There is a final issue, however. Reading on the screen and then reading a book reminded me of what a multisensual experience a book is. Picking up Buster's World, I took pleasure in Paul O. Zelinsky's shiny, colorful dust jacket, with its jazzy, busy, off-kilter feel. Then I opened the book to Zelinsky in a different mood, a contemplative black-on-cream frontispiece that led me right into the text. The soft scrape of my fingers against the pages, the glissando sound of flipping back to a previous chapter. This is not just an adult pleasure, the pleasure of a book collector and typophile. This is an absolute child pleasure. This is the pleasure of someone who knows that carrot cut in sticks taste better than carrots cut in coins; that the Snowy Day that Grandma owns is a different book altogether than the Snowy Day in the library. In a recent childhood memoir, writer Cynthia Ozick remembers lying in a hammock on hot summer afternoon reading books from the Traveling Library: "Inside my hammock cave the melting glue of new bindings sent out a blissful redolence." For all the multimedia claims of the new technologies, I haven't seen one that promises to enclose you in the essence of summer.

This experiment has raised more questions than it has answered. I did not find reading Bjarne Reuter on the 'Net a congenial experience, but, according to the publisher, if it were not for the 'Net, I would not have had the book at all. "The harsh realities of today's market for translated books prohibit traditional publication in bound form ... We hope that this break-through publication will both underscore and trigger discussion about the plight of books published in translation." Given the choice, I would rather have Buster on the 'Net than not at all. And I could make my own book, after all. As a final stage of my own experiment, I printed out the first chapter to read on paper. This was an amusing experience in terms of playing at being a book designer, as I chose fonts and sizes of type and played with spacing, but after the first chapter I started to feel bleak. If I were to print the whole book, it would end up costing the equivalent of a paperback, I would be left with a cumbersome, difficult-to-store artifact, and all my consumer money would have gone to the manufacturer of my printer cartridges and none to publisher or writer.

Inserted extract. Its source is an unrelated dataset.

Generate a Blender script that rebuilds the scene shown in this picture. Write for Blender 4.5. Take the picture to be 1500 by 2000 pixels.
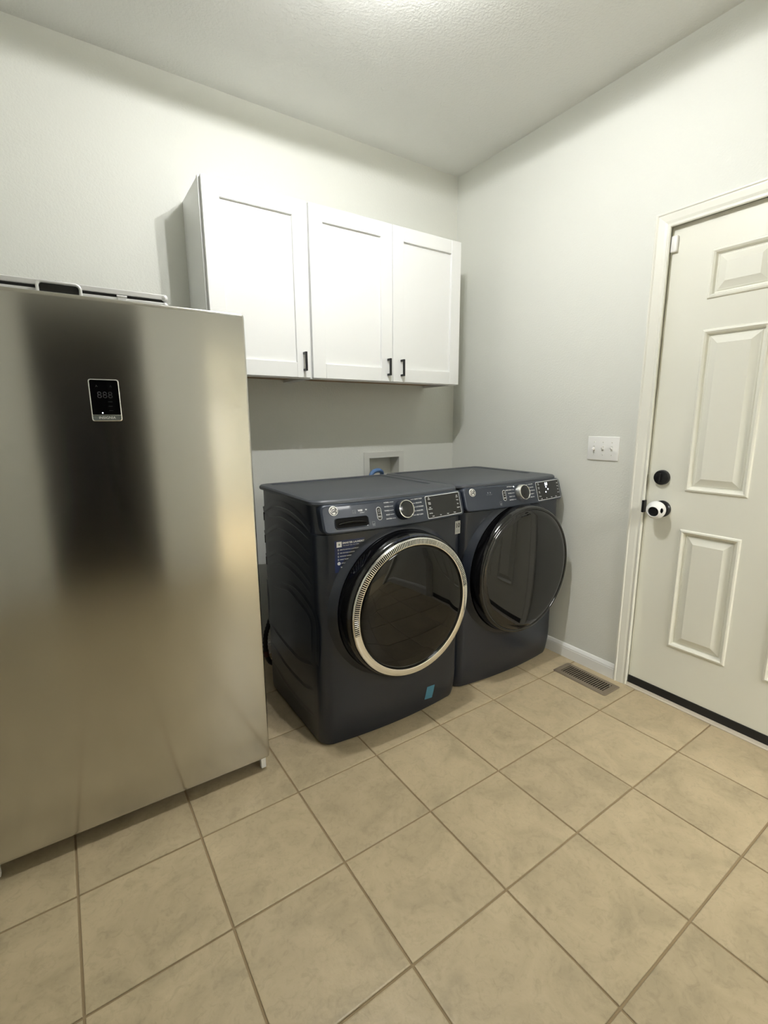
import bpy, bmesh, math, random
from mathutils import Vector, Matrix
random.seed(7)
PI = math.pi
for o in list(bpy.data.objects): bpy.data.objects.remove(o, do_unlink=True)
SC = bpy.context.scene
COL = SC.collection

# ------------------------------------------------------------------ camera
CAM_LOC = Vector((-2.180, -2.419, 1.292))
R_ = Vector((0.8325, -0.5540, -0.0063)); F_ = Vector((0.5433, 0.8177, -0.1904))
F_.normalize(); R_ = (R_ - F_ * R_.dot(F_)).normalized(); U_ = R_.cross(F_)
cam = bpy.data.cameras.new('camera'); cam.sensor_fit = 'VERTICAL'; cam.sensor_height = 24.0
cam.lens = 926.72 / 2000 * 24.0; cam.clip_start = 0.02
camo = bpy.data.objects.new('camera', cam); COL.objects.link(camo)
m = Matrix((R_, U_, -F_)).transposed().to_4x4(); m.translation = CAM_LOC
camo.matrix_world = m
SC.camera = camo

# ------------------------------------------------------------------ world, exposure
w = bpy.data.worlds.new('world'); SC.world = w; w.use_nodes = True
w.node_tree.nodes['Background'].inputs[0].default_value = (0.5, 0.55, 0.6, 1)
w.node_tree.nodes['Background'].inputs[1].default_value = 0.05
vs = SC.view_settings
vs.view_transform = 'Standard'; vs.look = 'None'; vs.gamma = 1.0; vs.use_curve_mapping = False
vs.exposure = 0.18
LAMP = (-1.30, -1.23)          # ceiling lamp centre
LAMP_STRENGTH = 28.0           # watts of each of the two bulbs
UP_STRENGTH = 34.0              # light leaking upwards over the pan
FILL_STRENGTH = 135.0           # added fill panel in the made-up room behind the camera
LAMP_COL = (1.0, 1.0, 1.0)

# ------------------------------------------------------------------ helpers
def lin(r, g, b):
    def f(c):
        c /= 255.0
        return c / 12.92 if c <= 0.04045 else ((c + 0.055) / 1.055) ** 2.4
    return (f(r), f(g), f(b), 1.0)

def mat(name, col, rough=0.5, metal=0.0, spec=0.5, coat=0.0, emit=None, estr=0.0):
    m = bpy.data.materials.new(name); m.use_nodes = True
    b = m.node_tree.nodes['Principled BSDF']
    b.inputs['Base Color'].default_value = col
    b.inputs['Roughness'].default_value = rough
    b.inputs['Metallic'].default_value = metal
    b.inputs['Specular IOR Level'].default_value = spec
    b.inputs['Coat Weight'].default_value = coat
    if emit:
        b.inputs['Emission Color'].default_value = emit
        b.inputs['Emission Strength'].default_value = estr
    return m

def bump(m, scale, strength, dist=0.002, detail=3, kind='noise', coord='Object', rough=0.55, vec_scale=None):
    nt = m.node_tree; N = nt.nodes; L = nt.links; b = N['Principled BSDF']
    tc = N.new('ShaderNodeTexCoord'); src = tc.outputs[coord]
    if vec_scale:
        mp = N.new('ShaderNodeMapping'); mp.inputs['Scale'].default_value = vec_scale
        L.new(src, mp.inputs['Vector']); src = mp.outputs['Vector']
    t = N.new('ShaderNodeTexNoise'); t.inputs['Scale'].default_value = scale
    t.inputs['Detail'].default_value = detail; t.inputs['Roughness'].default_value = rough
    L.new(src, t.inputs['Vector'])
    bp = N.new('ShaderNodeBump'); bp.inputs['Strength'].default_value = strength; bp.inputs['Distance'].default_value = dist
    L.new(t.outputs['Fac'], bp.inputs['Height']); L.new(bp.outputs['Normal'], b.inputs['Normal'])
    return t

M = {}
M['wall'] = mat('wall_paint', lin(233, 234, 226), 0.55, spec=0.35); bump(M['wall'], 130, 0.35, 0.003, 2)
M['ceil'] = mat('ceiling_paint', lin(236, 237, 233), 0.6, spec=0.35); bump(M['ceil'], 95, 0.55, 0.004, 3)
M['trim'] = mat('trim_paint', lin(242, 241, 230), 0.35)
M['base'] = mat('baseboard_paint', lin(248, 248, 244), 0.35)
M['door'] = mat('door_paint', lin(242, 241, 228), 0.4); bump(M['door'], 60, 0.05, 0.001, 2)
M['cab'] = mat('cabinet_white', lin(246, 247, 245), 0.32)
M['cabwood'] = mat('cabinet_raw_wood', lin(176, 146, 112), 0.6); bump(M['cabwood'], 8, 0.1, 0.001, 3, vec_scale=(2, 30, 30))
M['blackmetal'] = mat('black_metal', lin(34, 34, 36), 0.32, metal=0.3)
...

This whole issue is not just about the plight of books in translation. This is ultimately about the whole future of reading. Thanks to Dutton for raising this issue in such an innovative way. We need to keep this discussion alive. We need to question our assumptions and the assumptions of those who are making decisions for our children. There is something very valuable at stake here, the experience of reading in childhood. Cynthia Ozick says of that hot glue–redolent reading summer, "Have I ever been so safe, so happy, since? Has consciousness ever felt so steady, so unimperilled, so immortal?"

Sarah Ellis
Sarah Ellis is a Vancouver-based writer and critic, recently retired from the faculty of The Vermont College of Fine Arts.